David Ocello, Partner, Tax at BDO in Perth.

Taxation of share buy-backs | What you need to know

Tuesday, 28 February, 2023 - 12:19

On 16 February 2023 the Federal Government introduced Treasury Laws Amendment (2023 Measures No. 1) Bill 2023 (Bill) into Parliament which seeks to enact various measures announced in the last Federal Budget impacting capital management strategies for listed public companies going forward. Of particular note, the Bill seeks to treat off-market share buy-backs in the same way as on-market share buy-backs following concerns raised by Treasury and the ATO that the difference in tax treatment was being exploited to stream and maximise franking offset benefits at the expense of Federal Government revenue.

David Ocello, Partner, Tax at BDO, offers a quick rundown for those not well versed in the taxation of share buy-backs.

“With on-market share buy-backs the entire buy-back price is considered capital proceeds for the disposal of a share. Importantly, the company may be required to debit their franking account as if the buy-back had been conducted off-market. From the shareholder’s perspective, typically there is a capital gain or loss for the share disposal.” Mr Ocello states.

With off-market share buy-backs, the buy-back price comprises a mix of dividend and capital proceeds for the disposal of a share. “From the shareholder’s perspective, they will typically receive a franked dividend and otherwise make a smaller capital gain or a larger capital loss” Says Mr Ocello”.

Mr Ocello continues, “for certain low tax rate investors (e.g. superannuation funds, charities, retirees and low-tax rate individuals), accessing off-market share buy-backs has generally been tax effective. While the buy-back price in an off-market buy-back is generally less than an on-market buy-back, the refundable nature of the franking offset is valued as additional proceeds thereby bridging the gap.” As such, participation in off-market share buy-backs is an attractive investment decision for such investors and an efficient capital management strategy.

Given on-market buy-backs do not attract franked dividends, yet result in penalty franking debits to the company buying back its shares, the Government has messaged this change as “improving the integrity of the tax system” by seeking to align the off-market buy-back treatment with the on-market treatment.

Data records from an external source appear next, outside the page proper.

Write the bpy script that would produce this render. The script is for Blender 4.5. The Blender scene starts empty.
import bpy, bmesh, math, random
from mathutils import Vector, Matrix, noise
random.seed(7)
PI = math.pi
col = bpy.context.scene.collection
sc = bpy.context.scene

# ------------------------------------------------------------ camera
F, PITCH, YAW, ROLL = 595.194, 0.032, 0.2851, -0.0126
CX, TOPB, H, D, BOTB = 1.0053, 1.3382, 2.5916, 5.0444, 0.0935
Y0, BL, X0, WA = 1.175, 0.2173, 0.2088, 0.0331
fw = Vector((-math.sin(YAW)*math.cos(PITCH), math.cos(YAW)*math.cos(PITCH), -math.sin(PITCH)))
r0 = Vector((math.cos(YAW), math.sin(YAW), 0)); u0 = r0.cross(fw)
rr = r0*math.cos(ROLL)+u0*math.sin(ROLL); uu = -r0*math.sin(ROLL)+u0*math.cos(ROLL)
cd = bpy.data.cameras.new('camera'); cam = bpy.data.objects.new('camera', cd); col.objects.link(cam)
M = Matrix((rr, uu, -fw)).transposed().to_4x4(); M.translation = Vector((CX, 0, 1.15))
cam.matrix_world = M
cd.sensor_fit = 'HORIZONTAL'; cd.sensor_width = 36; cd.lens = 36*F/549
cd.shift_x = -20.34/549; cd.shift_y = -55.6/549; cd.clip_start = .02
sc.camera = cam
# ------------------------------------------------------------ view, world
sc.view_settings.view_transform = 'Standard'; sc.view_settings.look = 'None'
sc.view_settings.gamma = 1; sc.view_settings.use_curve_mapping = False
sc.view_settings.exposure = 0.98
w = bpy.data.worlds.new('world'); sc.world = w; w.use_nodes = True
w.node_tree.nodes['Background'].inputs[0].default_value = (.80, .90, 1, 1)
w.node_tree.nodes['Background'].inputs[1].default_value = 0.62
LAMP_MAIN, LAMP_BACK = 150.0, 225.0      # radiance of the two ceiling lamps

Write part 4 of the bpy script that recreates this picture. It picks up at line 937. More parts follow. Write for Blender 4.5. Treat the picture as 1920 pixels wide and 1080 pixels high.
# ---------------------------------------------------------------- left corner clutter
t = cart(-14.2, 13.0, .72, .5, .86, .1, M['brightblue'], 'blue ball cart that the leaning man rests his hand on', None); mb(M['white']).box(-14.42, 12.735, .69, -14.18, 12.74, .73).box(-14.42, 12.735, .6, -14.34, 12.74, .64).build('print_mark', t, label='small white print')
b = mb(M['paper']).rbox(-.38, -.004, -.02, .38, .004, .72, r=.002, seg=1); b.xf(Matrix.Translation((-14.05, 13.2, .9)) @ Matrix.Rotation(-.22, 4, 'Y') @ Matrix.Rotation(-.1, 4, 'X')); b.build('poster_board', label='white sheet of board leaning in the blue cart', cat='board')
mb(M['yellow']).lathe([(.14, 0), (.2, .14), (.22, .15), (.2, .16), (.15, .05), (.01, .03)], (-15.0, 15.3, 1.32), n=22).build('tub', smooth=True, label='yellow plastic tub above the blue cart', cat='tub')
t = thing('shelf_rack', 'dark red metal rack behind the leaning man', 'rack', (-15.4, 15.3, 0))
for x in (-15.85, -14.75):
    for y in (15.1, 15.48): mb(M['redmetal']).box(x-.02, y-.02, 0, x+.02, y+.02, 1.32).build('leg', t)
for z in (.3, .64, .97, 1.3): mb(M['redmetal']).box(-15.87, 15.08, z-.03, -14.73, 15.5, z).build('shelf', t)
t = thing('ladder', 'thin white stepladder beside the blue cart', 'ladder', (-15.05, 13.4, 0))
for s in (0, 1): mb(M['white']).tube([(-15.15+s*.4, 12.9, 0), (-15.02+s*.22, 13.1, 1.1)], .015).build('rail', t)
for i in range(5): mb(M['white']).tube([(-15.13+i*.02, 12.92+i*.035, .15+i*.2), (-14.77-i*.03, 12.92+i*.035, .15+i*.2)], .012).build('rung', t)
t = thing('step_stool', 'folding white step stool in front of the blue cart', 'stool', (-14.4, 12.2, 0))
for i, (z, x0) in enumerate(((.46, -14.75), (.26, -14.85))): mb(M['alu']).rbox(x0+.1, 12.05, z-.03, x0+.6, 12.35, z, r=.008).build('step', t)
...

Mr Ocello concludes, “going forward, listed public companies will need to carefully manage their capital management strategies and consider seeking tax advice well in advance of announcing their plans. In particular, listed public companies with limited ability to generate franking offsets (e.g. companies with foreign operations or tax losses) appear to be an innocent victim of the new measures as the franking debit is likely to trigger a franking deficit tax liability thereby further increasing the effective tax rate of returns received by investors in such companies.”